What is needed: Quote the data below in full, minus the images.

Given data:
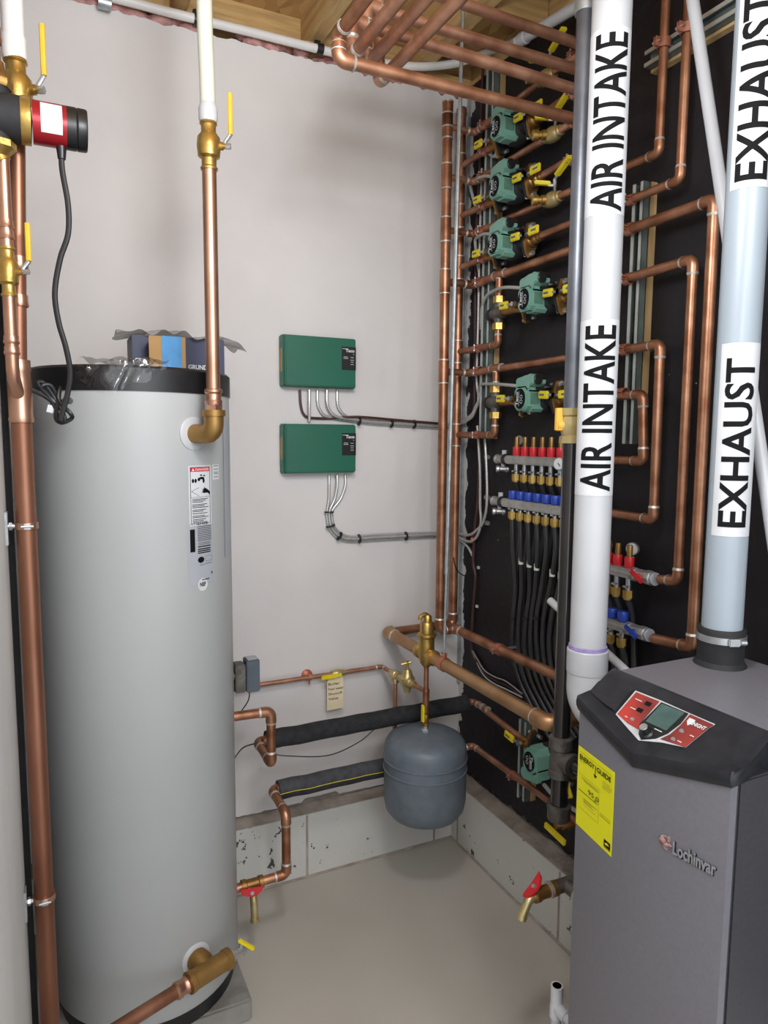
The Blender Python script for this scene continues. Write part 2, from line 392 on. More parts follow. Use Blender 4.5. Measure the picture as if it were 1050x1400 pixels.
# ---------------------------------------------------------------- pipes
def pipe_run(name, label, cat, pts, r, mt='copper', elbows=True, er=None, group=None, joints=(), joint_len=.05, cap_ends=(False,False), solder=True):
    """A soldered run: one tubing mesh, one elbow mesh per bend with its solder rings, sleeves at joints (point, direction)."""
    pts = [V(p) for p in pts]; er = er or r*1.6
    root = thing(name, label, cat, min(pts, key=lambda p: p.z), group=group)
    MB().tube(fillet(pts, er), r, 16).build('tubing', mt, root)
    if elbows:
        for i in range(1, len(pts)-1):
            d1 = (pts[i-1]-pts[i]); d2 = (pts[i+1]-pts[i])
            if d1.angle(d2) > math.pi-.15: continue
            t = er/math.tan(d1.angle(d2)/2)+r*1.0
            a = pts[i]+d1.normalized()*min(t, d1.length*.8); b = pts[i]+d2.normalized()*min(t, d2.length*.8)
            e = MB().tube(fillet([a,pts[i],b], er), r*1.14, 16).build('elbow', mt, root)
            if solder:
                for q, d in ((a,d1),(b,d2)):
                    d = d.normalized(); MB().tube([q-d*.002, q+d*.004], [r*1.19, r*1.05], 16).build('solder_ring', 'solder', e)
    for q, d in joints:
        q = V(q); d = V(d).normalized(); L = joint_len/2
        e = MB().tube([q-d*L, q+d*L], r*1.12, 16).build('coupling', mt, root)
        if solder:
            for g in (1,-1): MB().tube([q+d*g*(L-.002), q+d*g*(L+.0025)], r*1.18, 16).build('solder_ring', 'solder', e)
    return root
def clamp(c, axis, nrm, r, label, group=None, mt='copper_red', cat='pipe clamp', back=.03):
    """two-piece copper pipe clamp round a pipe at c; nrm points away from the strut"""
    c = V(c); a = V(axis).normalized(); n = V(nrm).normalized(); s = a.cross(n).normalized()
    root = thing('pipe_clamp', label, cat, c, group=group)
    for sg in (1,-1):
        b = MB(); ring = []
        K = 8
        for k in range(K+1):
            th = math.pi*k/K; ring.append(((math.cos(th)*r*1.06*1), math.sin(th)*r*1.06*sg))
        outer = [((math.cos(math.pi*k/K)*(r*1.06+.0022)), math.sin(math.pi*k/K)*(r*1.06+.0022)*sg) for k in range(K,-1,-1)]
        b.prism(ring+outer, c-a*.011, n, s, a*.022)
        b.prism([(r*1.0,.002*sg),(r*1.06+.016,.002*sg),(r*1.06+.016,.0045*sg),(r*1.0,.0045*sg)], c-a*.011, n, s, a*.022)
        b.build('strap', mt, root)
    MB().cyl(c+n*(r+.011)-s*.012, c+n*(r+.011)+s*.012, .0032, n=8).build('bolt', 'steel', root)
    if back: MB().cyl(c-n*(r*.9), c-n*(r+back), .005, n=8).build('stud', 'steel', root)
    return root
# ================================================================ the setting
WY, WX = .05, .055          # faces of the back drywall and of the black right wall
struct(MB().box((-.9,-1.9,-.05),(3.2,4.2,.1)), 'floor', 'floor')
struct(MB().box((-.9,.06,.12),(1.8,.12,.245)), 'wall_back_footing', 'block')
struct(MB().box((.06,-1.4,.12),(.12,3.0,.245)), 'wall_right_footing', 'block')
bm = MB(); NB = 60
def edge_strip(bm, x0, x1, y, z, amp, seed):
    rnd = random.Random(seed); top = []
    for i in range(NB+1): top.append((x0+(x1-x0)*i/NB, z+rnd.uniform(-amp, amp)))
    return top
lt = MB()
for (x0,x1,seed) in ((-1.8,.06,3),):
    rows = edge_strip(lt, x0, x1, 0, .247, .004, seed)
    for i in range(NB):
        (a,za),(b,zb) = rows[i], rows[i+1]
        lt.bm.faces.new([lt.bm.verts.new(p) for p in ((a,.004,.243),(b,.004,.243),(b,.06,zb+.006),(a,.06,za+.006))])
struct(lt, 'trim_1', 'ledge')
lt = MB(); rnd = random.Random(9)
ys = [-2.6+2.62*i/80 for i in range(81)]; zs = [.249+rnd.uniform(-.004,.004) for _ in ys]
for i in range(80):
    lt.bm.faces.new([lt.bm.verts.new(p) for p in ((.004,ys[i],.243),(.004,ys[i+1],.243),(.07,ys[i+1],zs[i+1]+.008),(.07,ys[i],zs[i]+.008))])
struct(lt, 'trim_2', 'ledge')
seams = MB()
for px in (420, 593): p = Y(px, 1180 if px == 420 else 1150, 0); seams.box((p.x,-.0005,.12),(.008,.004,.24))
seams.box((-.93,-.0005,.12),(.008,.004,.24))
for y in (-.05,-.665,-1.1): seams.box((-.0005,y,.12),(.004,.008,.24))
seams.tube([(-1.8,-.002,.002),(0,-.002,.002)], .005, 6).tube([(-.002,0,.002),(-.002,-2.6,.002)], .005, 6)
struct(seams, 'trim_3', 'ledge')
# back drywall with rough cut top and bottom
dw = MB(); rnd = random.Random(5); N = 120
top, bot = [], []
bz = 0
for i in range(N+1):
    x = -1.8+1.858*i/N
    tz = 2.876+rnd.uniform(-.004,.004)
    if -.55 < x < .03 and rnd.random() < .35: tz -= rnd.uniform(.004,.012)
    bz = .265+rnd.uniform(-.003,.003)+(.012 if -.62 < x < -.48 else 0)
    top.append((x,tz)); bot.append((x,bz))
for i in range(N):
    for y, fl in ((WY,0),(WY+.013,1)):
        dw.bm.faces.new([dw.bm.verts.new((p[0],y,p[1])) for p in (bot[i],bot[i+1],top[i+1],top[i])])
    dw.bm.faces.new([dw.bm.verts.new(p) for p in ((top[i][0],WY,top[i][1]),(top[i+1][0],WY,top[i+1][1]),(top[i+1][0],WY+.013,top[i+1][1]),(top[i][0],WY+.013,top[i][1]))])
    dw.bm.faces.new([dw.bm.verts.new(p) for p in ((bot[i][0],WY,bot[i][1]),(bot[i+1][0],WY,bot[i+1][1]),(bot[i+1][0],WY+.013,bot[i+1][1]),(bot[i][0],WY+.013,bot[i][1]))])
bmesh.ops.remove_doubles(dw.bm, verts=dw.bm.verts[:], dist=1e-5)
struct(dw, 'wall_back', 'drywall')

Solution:
The Blender Python script for this scene continues. Write part 2, from line 392 on. More parts follow. Use Blender 4.5. Measure the picture as if it were 1050x1400 pixels.
# ---------------------------------------------------------------- pipes
def pipe_run(name, label, cat, pts, r, mt='copper', elbows=True, er=None, group=None, joints=(), joint_len=.05, cap_ends=(False,False), solder=True):
    """A soldered run: one tubing mesh, one elbow mesh per bend with its solder rings, sleeves at joints (point, direction)."""
    pts = [V(p) for p in pts]; er = er or r*1.6
    root = thing(name, label, cat, min(pts, key=lambda p: p.z), group=group)
    MB().tube(fillet(pts, er), r, 16).build('tubing', mt, root)
    if elbows:
        for i in range(1, len(pts)-1):
            d1 = (pts[i-1]-pts[i]); d2 = (pts[i+1]-pts[i])
            if d1.angle(d2) > math.pi-.15: continue
            t = er/math.tan(d1.angle(d2)/2)+r*1.0
            a = pts[i]+d1.normalized()*min(t, d1.length*.8); b = pts[i]+d2.normalized()*min(t, d2.length*.8)
            e = MB().tube(fillet([a,pts[i],b], er), r*1.14, 16).build('elbow', mt, root)
            if solder:
                for q, d in ((a,d1),(b,d2)):
                    d = d.normalized(); MB().tube([q-d*.002, q+d*.004], [r*1.19, r*1.05], 16).build('solder_ring', 'solder', e)
    for q, d in joints:
        q = V(q); d = V(d).normalized(); L = joint_len/2
        e = MB().tube([q-d*L, q+d*L], r*1.12, 16).build('coupling', mt, root)
        if solder:
            for g in (1,-1): MB().tube([q+d*g*(L-.002), q+d*g*(L+.0025)], r*1.18, 16).build('solder_ring', 'solder', e)
    return root
def clamp(c, axis, nrm, r, label, group=None, mt='copper_red', cat='pipe clamp', back=.03):
    """two-piece copper pipe clamp round a pipe at c; nrm points away from the strut"""
    c = V(c); a = V(axis).normalized(); n = V(nrm).normalized(); s = a.cross(n).normalized()
    root = thing('pipe_clamp', label, cat, c, group=group)
    for sg in (1,-1):
        b = MB(); ring = []
        K = 8
        for k in range(K+1):
            th = math.pi*k/K; ring.append(((math.cos(th)*r*1.06*1), math.sin(th)*r*1.06*sg))
        outer = [((math.cos(math.pi*k/K)*(r*1.06+.0022)), math.sin(math.pi*k/K)*(r*1.06+.0022)*sg) for k in range(K,-1,-1)]
        b.prism(ring+outer, c-a*.011, n, s, a*.022)
        b.prism([(r*1.0,.002*sg),(r*1.06+.016,.002*sg),(r*1.06+.016,.0045*sg),(r*1.0,.0045*sg)], c-a*.011, n, s, a*.022)
        b.build('strap', mt, root)
    MB().cyl(c+n*(r+.011)-s*.012, c+n*(r+.011)+s*.012, .0032, n=8).build('bolt', 'steel', root)
    if back: MB().cyl(c-n*(r*.9), c-n*(r+back), .005, n=8).build('stud', 'steel', root)
    return root
# ================================================================ the setting
WY, WX = .05, .055          # faces of the back drywall and of the black right wall
struct(MB().box((-.9,-1.9,-.05),(3.2,4.2,.1)), 'floor', 'floor')
struct(MB().box((-.9,.06,.12),(1.8,.12,.245)), 'wall_back_footing', 'block')
struct(MB().box((.06,-1.4,.12),(.12,3.0,.245)), 'wall_right_footing', 'block')
bm = MB(); NB = 60
def edge_strip(bm, x0, x1, y, z, amp, seed):
    rnd = random.Random(seed); top = []
    for i in range(NB+1): top.append((x0+(x1-x0)*i/NB, z+rnd.uniform(-amp, amp)))
    return top
lt = MB()
for (x0,x1,seed) in ((-1.8,.06,3),):
    rows = edge_strip(lt, x0, x1, 0, .247, .004, seed)
    for i in range(NB):
        (a,za),(b,zb) = rows[i], rows[i+1]
        lt.bm.faces.new([lt.bm.verts.new(p) for p in ((a,.004,.243),(b,.004,.243),(b,.06,zb+.006),(a,.06,za+.006))])
struct(lt, 'trim_1', 'ledge')
lt = MB(); rnd = random.Random(9)
ys = [-2.6+2.62*i/80 for i in range(81)]; zs = [.249+rnd.uniform(-.004,.004) for _ in ys]
for i in range(80):
    lt.bm.faces.new([lt.bm.verts.new(p) for p in ((.004,ys[i],.243),(.004,ys[i+1],.243),(.07,ys[i+1],zs[i+1]+.008),(.07,ys[i],zs[i]+.008))])
struct(lt, 'trim_2', 'ledge')
seams = MB()
for px in (420, 593): p = Y(px, 1180 if px == 420 else 1150, 0); seams.box((p.x,-.0005,.12),(.008,.004,.24))
seams.box((-.93,-.0005,.12),(.008,.004,.24))
for y in (-.05,-.665,-1.1): seams.box((-.0005,y,.12),(.004,.008,.24))
seams.tube([(-1.8,-.002,.002),(0,-.002,.002)], .005, 6).tube([(-.002,0,.002),(-.002,-2.6,.002)], .005, 6)
struct(seams, 'trim_3', 'ledge')
# back drywall with rough cut top and bottom
dw = MB(); rnd = random.Random(5); N = 120
top, bot = [], []
bz = 0
for i in range(N+1):
    x = -1.8+1.858*i/N
    tz = 2.876+rnd.uniform(-.004,.004)
    if -.55 < x < .03 and rnd.random() < .35: tz -= rnd.uniform(.004,.012)
    bz = .265+rnd.uniform(-.003,.003)+(.012 if -.62 < x < -.48 else 0)
    top.append((x,tz)); bot.append((x,bz))
for i in range(N):
    for y, fl in ((WY,0),(WY+.013,1)):
        dw.bm.faces.new([dw.bm.verts.new((p[0],y,p[1])) for p in (bot[i],bot[i+1],top[i+1],top[i])])
    dw.bm.faces.new([dw.bm.verts.new(p) for p in ((top[i][0],WY,top[i][1]),(top[i+1][0],WY,top[i+1][1]),(top[i+1][0],WY+.013,top[i+1][1]),(top[i][0],WY+.013,top[i][1]))])
    dw.bm.faces.new([dw.bm.verts.new(p) for p in ((bot[i][0],WY,bot[i][1]),(bot[i+1][0],WY,bot[i+1][1]),(bot[i+1][0],WY+.013,bot[i+1][1]),(bot[i][0],WY+.013,bot[i][1]))])
bmesh.ops.remove_doubles(dw.bm, verts=dw.bm.verts[:], dist=1e-5)
struct(dw, 'wall_back', 'drywall')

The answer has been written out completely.